EQT Infrastructure VII agreed to acquire Copia Power from Carlyle, combining an energy portfolio with more than nine gigawatts of grid-connected data centers in development. Terms were not disclosed, and the parties expect the transaction to close by year-end. [1][2] Agreement is not closing, and development is not operation.
The deal advances the paper's Thursday account of Meta's 14-gigawatt target meeting a transformer shortage. That article separated targets, equipment procurement, interconnection and deployed load. Copia puts those stages under one prospective owner without collapsing them.
Copia reports more than 2.6 gigawatts operating or under construction and a data-center development pipeline above nine gigawatts, alongside larger generation pipelines. [1][2] The categories matter. Operating capacity, construction and pipeline projects carry different levels of certainty.
Buying both sides of the meter
The attraction is integration. An owner that controls generation projects and planned data-center load can coordinate sites, interconnection and customers before a utility or public rule resolves every allocation question. EQT describes Copia as an integrated power and AI-infrastructure platform. [2]
That integration can solve a private coordination problem. A data center needs power; a generator needs a customer and grid access. Joining them may shorten negotiations and align financing. It can also concentrate decisions about which loads receive scarce interconnection capacity.
The transaction arrives while the public framework remains unsettled. The paper's AI-state-power thread has followed emergency orders, FERC proceedings and ratepayer questions because generation is not the only cost. Grid upgrades, transformers, reserves and stranded assets can reach parties outside the private fence.
Neither the DCD report nor EQT's release settles who bears those costs for every Copia project. [1][2] A press release can describe grid-connected development without publishing each permit, interconnection agreement, customer contract or upgrade allocation.
A grid connection is a position, not flowing power
The phrase "grid-connected data centers in development" joins a physical system to a future tense. [1][2] It can make a project more valuable because interconnection access is scarce, but it does not say that every campus has energized servers, a completed substation or a customer drawing load today.
Project maturity therefore belongs beside the nine-gigawatt figure. A site with permits, financing, a customer and an executed interconnection agreement carries a different risk from a site earlier in development. The public sources aggregate the pipeline rather than publishing that project-by-project ladder. [1][2]
EQT is buying the ability to coordinate those stages under one investment strategy. The transaction may reduce friction between generation and load. It does not remove the utility, regulatory and construction records required to turn a position in the queue into delivered electricity. That is why ownership can change now while operating capacity remains a later test.

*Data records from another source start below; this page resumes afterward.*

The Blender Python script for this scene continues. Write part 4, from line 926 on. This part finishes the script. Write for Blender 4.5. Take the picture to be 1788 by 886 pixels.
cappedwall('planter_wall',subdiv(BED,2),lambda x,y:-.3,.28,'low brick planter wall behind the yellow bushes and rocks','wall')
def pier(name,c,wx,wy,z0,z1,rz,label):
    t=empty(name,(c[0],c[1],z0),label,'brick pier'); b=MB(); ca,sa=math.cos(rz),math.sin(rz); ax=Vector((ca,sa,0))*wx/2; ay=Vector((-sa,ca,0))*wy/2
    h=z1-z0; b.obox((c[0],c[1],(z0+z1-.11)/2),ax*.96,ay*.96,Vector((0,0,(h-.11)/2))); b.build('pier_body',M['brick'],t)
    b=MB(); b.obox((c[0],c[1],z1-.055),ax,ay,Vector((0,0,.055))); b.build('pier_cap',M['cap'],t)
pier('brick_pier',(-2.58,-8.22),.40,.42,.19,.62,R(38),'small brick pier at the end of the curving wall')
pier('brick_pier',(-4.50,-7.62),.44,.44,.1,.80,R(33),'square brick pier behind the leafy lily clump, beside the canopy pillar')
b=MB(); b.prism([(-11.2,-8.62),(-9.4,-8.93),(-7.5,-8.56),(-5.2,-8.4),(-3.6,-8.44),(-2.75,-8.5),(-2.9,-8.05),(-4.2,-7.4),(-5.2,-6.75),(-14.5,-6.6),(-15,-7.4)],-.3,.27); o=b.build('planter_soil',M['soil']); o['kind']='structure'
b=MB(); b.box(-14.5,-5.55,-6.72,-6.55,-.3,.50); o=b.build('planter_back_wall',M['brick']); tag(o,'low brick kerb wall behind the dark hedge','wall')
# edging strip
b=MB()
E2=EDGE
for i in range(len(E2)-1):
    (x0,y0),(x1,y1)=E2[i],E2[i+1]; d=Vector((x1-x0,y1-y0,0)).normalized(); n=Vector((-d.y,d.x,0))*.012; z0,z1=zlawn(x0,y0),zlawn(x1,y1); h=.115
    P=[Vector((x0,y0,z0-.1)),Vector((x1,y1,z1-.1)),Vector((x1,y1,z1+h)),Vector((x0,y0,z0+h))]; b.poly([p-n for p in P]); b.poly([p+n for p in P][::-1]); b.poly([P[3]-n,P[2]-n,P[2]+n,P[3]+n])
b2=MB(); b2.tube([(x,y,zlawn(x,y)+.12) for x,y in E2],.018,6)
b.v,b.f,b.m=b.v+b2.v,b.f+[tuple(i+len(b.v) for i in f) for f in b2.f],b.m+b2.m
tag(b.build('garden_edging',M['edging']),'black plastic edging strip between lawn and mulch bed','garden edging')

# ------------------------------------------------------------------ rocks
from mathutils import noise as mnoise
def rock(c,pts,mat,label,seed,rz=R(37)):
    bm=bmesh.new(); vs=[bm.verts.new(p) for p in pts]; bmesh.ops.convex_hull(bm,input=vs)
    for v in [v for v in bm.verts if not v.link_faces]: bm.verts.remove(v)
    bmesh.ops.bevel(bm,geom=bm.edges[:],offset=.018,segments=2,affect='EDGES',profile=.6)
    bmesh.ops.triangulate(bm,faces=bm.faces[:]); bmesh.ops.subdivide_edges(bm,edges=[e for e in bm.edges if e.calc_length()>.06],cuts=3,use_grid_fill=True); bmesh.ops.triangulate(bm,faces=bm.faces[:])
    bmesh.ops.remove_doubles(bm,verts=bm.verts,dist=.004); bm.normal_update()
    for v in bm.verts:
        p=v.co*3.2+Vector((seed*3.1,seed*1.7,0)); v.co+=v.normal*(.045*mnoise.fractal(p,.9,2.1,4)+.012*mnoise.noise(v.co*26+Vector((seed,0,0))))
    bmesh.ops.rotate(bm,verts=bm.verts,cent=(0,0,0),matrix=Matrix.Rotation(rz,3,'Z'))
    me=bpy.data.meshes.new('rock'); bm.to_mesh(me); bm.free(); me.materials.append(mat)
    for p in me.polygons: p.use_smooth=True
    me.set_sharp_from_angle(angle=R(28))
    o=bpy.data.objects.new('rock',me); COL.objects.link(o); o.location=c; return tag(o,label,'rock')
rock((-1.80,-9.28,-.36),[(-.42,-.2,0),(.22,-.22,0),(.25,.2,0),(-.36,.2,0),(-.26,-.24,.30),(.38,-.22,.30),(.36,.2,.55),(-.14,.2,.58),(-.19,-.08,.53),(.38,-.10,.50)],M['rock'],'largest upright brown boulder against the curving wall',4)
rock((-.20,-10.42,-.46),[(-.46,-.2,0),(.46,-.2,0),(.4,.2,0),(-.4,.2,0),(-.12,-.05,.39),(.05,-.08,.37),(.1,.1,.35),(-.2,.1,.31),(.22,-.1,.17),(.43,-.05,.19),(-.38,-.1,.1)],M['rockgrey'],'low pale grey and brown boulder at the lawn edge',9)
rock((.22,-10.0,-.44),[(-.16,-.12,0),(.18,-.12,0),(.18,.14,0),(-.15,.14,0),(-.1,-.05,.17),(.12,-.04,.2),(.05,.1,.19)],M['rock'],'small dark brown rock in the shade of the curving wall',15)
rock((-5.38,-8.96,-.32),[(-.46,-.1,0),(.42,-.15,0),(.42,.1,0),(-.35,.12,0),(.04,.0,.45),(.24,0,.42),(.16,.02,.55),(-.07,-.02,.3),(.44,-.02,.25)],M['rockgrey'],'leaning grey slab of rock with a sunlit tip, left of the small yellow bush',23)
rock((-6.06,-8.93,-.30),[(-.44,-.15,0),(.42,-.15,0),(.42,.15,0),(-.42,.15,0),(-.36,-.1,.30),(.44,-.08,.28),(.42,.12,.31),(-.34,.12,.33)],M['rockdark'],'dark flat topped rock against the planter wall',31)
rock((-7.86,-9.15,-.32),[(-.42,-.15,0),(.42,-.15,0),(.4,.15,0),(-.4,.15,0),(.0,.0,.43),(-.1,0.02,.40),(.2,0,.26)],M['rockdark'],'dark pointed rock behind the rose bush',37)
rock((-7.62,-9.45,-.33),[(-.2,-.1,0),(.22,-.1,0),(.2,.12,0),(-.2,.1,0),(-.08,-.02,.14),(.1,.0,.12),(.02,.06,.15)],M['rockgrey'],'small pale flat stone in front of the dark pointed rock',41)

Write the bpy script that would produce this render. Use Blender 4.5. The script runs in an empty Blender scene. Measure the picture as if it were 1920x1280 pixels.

Pipeline is a promise with stages
"More than nine gigawatts" is a scale claim about development. [1][2] It should not be rewritten as nine gigawatts operating for artificial intelligence. Some projects may have stronger interconnection positions, permits or customers than others. The source stack does not itemize them.
The same discipline applies to generation. More than 2.6 gigawatts operating or under construction joins two categories in one figure. [1][2] Existing output can serve a load now. Construction still faces completion and commissioning. A wider development pipeline faces additional gates.
AI-infrastructure discourse often treats a grid connection as power available on demand. The cited reports establish the acquisition news, not universal project readiness. [1][2] Grid-connected can describe a position in a process; it does not guarantee every megawatt, date or cost.
The undisclosed price creates another blank. Without terms, readers cannot evaluate the multiple paid for operating assets, construction, interconnection positions or speculative pipeline. [1] The deal may be strategically coherent while its financial return remains impossible to calculate from public information.
Private speed, public consequences
Private infrastructure capital moves before public rate design because assets and customers cannot wait for every proceeding. That speed is part of its value. It is also why public institutions must define who pays if forecasts fail.
If a planned server campus never opens, generation and grid equipment may still exist. If load arrives faster than generation, utilities may need additional capacity. If dedicated projects depend on shared transmission, a formally private pairing can still use public network assets.
The acquisition does not prove any one of those outcomes. It creates an owner positioned across them. That is the consequence worth following: generation, load and interconnection become one investment strategy before the public has a complete allocation rule.
Closing is the next corporate receipt. Project-level permits, customer contracts, interconnection agreements and financing are the next operating receipts. Rate cases and federal dockets remain the public receipts.
EQT is not buying nine gigawatts of functioning server halls. It is agreeing to buy a company with operating and construction assets plus a large development pipeline. [1][2] The distinction is less glamorous than an AI-power land rush and more useful. It tells readers which part of the infrastructure exists, which part may arrive, and who is assembling the right to decide.